Calculating Bounce and Non-Bounce Rates for Your E-Mail Marketing Campaign

You want all your e-mail marketing messages to get to their intended targets. Unfortunately, that rarely happens, and some of your messages come back as undeliverable, or bounced.


Figuring your bounce rate


The bounce rate is the number of e-mails returned as undeliverable expressed as a percentage of total e-mails sent. You can calculate your bounce rate:



  1. Divide the total number of e-mails that bounced by the total number of e-mails sent to get the total number of bounces per e-mail.


    For example, if you send 100 e-mails and 20 of them bounce, you bounced 0.2 e-mails for every e-mail sent.



  2. Multiply your bounce per e-mail rate by 100 to get your bounce rate as a percentage.


    For example, the bounce rate for 0.2 bounces per e-mail is 20 percent.




According to Epsilon’s Email Trends and Benchmark guide (2010), the average bounce rate for commercial e-mails is anywhere between 2 and 15 percent, depending on the industry.


Calculating your non-bounce total


Non-bounce total is the number of e-mails that were not bounced and therefore assumed delivered. You calculate your own non-bounce total by subtracting the total number of bounced e-mails from the total number of e-mails you sent. For example, if you send 100 e-mails and 20 of them bounce, your non-bounce total is 80.


Non-bounce total is sometimes expressed as a percentage, but the non-bounce total is more useful as a real number because e-mail open rates are actually based on your non-bounce total instead of the total number of e-mails sent.


Your non-bounce total isn’t the same as the total number of e-mails delivered.
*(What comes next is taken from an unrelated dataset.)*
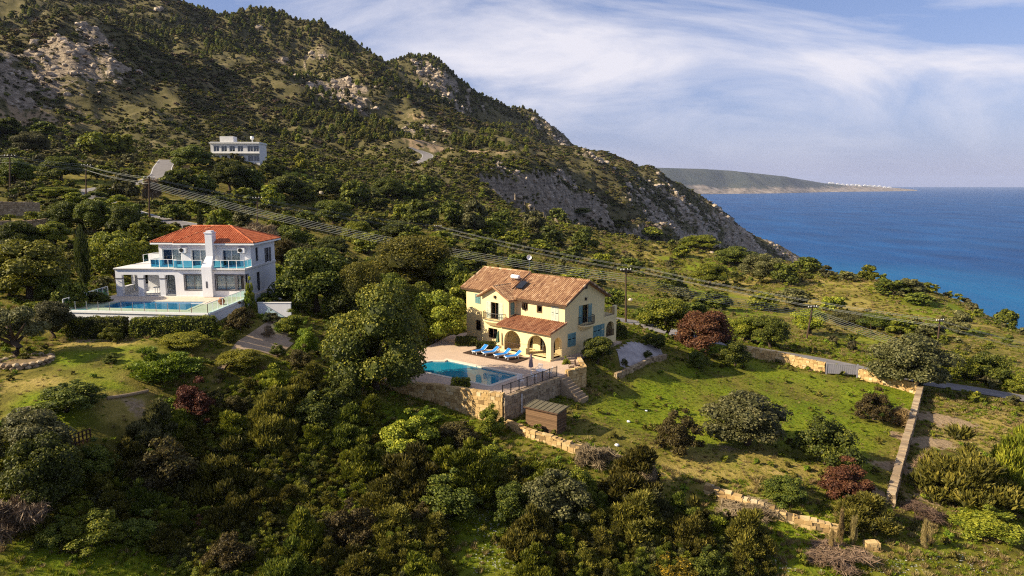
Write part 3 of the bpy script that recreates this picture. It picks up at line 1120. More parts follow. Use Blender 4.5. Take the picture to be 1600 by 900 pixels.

Some e-mails aren’t reported as bounced because software on the user’s computer or a mobile device bounced it — not an e-mail server — and some e-mail servers falsely deliver your e-mail to a junk folder that users can’t access.


Even though you can’t be sure whether your non-bounced e-mails are being delivered, you can assume that your non-bounced e-mails are reaching your audience until you have good reason to believe otherwise.